▶ **Collected material**:
━━━━━━━━━━━━━━━━━━━━

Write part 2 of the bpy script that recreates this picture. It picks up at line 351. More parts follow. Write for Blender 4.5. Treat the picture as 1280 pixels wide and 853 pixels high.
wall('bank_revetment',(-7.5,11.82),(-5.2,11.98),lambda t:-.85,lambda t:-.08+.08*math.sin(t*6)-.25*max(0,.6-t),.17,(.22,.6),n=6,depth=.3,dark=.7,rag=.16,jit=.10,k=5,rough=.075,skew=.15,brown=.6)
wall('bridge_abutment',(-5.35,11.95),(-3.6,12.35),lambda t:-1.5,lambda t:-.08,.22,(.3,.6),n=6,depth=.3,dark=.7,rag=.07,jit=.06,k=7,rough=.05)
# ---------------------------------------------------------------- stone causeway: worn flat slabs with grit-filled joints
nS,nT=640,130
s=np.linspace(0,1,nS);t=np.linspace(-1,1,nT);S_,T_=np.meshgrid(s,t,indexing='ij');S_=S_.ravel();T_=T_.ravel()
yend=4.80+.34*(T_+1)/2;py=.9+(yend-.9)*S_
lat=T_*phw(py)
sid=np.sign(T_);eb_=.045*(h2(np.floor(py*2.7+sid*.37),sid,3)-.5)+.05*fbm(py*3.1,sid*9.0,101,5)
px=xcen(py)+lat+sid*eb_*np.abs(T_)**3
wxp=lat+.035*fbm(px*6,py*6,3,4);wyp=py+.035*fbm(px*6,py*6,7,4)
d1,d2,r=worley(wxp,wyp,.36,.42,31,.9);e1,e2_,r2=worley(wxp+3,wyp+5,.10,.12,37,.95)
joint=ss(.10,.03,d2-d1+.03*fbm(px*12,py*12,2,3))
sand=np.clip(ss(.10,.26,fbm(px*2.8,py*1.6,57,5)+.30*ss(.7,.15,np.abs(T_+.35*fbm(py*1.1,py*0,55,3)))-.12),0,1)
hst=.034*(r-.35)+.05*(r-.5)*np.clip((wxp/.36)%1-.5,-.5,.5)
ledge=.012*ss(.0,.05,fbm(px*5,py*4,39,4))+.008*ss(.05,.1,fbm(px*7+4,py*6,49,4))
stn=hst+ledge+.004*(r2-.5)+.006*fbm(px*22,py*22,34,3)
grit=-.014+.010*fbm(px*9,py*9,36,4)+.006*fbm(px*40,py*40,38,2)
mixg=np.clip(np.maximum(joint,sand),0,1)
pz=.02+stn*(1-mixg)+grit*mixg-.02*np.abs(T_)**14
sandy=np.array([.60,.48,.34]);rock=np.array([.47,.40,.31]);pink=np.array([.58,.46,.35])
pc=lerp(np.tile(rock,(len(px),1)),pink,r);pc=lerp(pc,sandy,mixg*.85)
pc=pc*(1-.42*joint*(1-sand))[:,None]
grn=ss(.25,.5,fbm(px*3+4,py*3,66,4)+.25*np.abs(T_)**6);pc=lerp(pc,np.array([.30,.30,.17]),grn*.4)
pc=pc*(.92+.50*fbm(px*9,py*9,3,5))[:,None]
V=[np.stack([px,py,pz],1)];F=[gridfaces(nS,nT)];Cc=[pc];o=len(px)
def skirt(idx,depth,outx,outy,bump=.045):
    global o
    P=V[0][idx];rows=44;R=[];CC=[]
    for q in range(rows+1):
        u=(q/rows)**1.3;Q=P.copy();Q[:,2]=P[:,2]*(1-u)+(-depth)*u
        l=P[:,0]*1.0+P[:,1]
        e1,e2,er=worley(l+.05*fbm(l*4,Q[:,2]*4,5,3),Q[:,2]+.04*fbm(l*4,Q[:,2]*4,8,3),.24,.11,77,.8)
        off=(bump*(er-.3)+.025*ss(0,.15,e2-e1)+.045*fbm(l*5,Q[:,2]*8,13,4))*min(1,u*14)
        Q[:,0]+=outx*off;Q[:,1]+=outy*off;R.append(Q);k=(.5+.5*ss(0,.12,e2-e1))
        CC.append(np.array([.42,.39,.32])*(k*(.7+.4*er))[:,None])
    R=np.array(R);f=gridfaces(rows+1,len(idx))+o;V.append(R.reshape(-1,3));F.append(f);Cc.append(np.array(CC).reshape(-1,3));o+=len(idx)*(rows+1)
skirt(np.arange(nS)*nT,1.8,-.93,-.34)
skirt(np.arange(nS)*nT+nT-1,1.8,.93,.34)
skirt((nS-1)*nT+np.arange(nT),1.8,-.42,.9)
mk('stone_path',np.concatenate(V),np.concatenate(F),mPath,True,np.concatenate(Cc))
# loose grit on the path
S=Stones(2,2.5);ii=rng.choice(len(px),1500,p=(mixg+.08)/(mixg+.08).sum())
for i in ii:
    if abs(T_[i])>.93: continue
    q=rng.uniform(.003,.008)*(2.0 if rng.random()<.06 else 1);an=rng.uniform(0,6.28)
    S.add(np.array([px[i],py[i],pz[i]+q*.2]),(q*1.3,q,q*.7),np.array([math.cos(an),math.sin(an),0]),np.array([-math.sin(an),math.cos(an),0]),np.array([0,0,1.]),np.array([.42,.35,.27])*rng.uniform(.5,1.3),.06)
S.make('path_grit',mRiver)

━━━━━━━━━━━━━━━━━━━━

▶ **Instruction**: Each line above must be printed exactly as it appears.

▶ **Correct output**:
Write part 2 of the bpy script that recreates this picture. It picks up at line 351. More parts follow. Write for Blender 4.5. Treat the picture as 1280 pixels wide and 853 pixels high.
wall('bank_revetment',(-7.5,11.82),(-5.2,11.98),lambda t:-.85,lambda t:-.08+.08*math.sin(t*6)-.25*max(0,.6-t),.17,(.22,.6),n=6,depth=.3,dark=.7,rag=.16,jit=.10,k=5,rough=.075,skew=.15,brown=.6)
wall('bridge_abutment',(-5.35,11.95),(-3.6,12.35),lambda t:-1.5,lambda t:-.08,.22,(.3,.6),n=6,depth=.3,dark=.7,rag=.07,jit=.06,k=7,rough=.05)
# ---------------------------------------------------------------- stone causeway: worn flat slabs with grit-filled joints
nS,nT=640,130
s=np.linspace(0,1,nS);t=np.linspace(-1,1,nT);S_,T_=np.meshgrid(s,t,indexing='ij');S_=S_.ravel();T_=T_.ravel()
yend=4.80+.34*(T_+1)/2;py=.9+(yend-.9)*S_
lat=T_*phw(py)
sid=np.sign(T_);eb_=.045*(h2(np.floor(py*2.7+sid*.37),sid,3)-.5)+.05*fbm(py*3.1,sid*9.0,101,5)
px=xcen(py)+lat+sid*eb_*np.abs(T_)**3
wxp=lat+.035*fbm(px*6,py*6,3,4);wyp=py+.035*fbm(px*6,py*6,7,4)
d1,d2,r=worley(wxp,wyp,.36,.42,31,.9);e1,e2_,r2=worley(wxp+3,wyp+5,.10,.12,37,.95)
joint=ss(.10,.03,d2-d1+.03*fbm(px*12,py*12,2,3))
sand=np.clip(ss(.10,.26,fbm(px*2.8,py*1.6,57,5)+.30*ss(.7,.15,np.abs(T_+.35*fbm(py*1.1,py*0,55,3)))-.12),0,1)
hst=.034*(r-.35)+.05*(r-.5)*np.clip((wxp/.36)%1-.5,-.5,.5)
ledge=.012*ss(.0,.05,fbm(px*5,py*4,39,4))+.008*ss(.05,.1,fbm(px*7+4,py*6,49,4))
stn=hst+ledge+.004*(r2-.5)+.006*fbm(px*22,py*22,34,3)
grit=-.014+.010*fbm(px*9,py*9,36,4)+.006*fbm(px*40,py*40,38,2)
mixg=np.clip(np.maximum(joint,sand),0,1)
pz=.02+stn*(1-mixg)+grit*mixg-.02*np.abs(T_)**14
sandy=np.array([.60,.48,.34]);rock=np.array([.47,.40,.31]);pink=np.array([.58,.46,.35])
pc=lerp(np.tile(rock,(len(px),1)),pink,r);pc=lerp(pc,sandy,mixg*.85)
pc=pc*(1-.42*joint*(1-sand))[:,None]
grn=ss(.25,.5,fbm(px*3+4,py*3,66,4)+.25*np.abs(T_)**6);pc=lerp(pc,np.array([.30,.30,.17]),grn*.4)
pc=pc*(.92+.50*fbm(px*9,py*9,3,5))[:,None]
V=[np.stack([px,py,pz],1)];F=[gridfaces(nS,nT)];Cc=[pc];o=len(px)
def skirt(idx,depth,outx,outy,bump=.045):
    global o
    P=V[0][idx];rows=44;R=[];CC=[]
    for q in range(rows+1):
        u=(q/rows)**1.3;Q=P.copy();Q[:,2]=P[:,2]*(1-u)+(-depth)*u
        l=P[:,0]*1.0+P[:,1]
        e1,e2,er=worley(l+.05*fbm(l*4,Q[:,2]*4,5,3),Q[:,2]+.04*fbm(l*4,Q[:,2]*4,8,3),.24,.11,77,.8)
        off=(bump*(er-.3)+.025*ss(0,.15,e2-e1)+.045*fbm(l*5,Q[:,2]*8,13,4))*min(1,u*14)
        Q[:,0]+=outx*off;Q[:,1]+=outy*off;R.append(Q);k=(.5+.5*ss(0,.12,e2-e1))
        CC.append(np.array([.42,.39,.32])*(k*(.7+.4*er))[:,None])
    R=np.array(R);f=gridfaces(rows+1,len(idx))+o;V.append(R.reshape(-1,3));F.append(f);Cc.append(np.array(CC).reshape(-1,3));o+=len(idx)*(rows+1)
skirt(np.arange(nS)*nT,1.8,-.93,-.34)
skirt(np.arange(nS)*nT+nT-1,1.8,.93,.34)
skirt((nS-1)*nT+np.arange(nT),1.8,-.42,.9)
mk('stone_path',np.concatenate(V),np.concatenate(F),mPath,True,np.concatenate(Cc))
# loose grit on the path
S=Stones(2,2.5);ii=rng.choice(len(px),1500,p=(mixg+.08)/(mixg+.08).sum())
for i in ii:
    if abs(T_[i])>.93: continue
    q=rng.uniform(.003,.008)*(2.0 if rng.random()<.06 else 1);an=rng.uniform(0,6.28)
    S.add(np.array([px[i],py[i],pz[i]+q*.2]),(q*1.3,q,q*.7),np.array([math.cos(an),math.sin(an),0]),np.array([-math.sin(an),math.cos(an),0]),np.array([0,0,1.]),np.array([.42,.35,.27])*rng.uniform(.5,1.3),.06)
S.make('path_grit',mRiver)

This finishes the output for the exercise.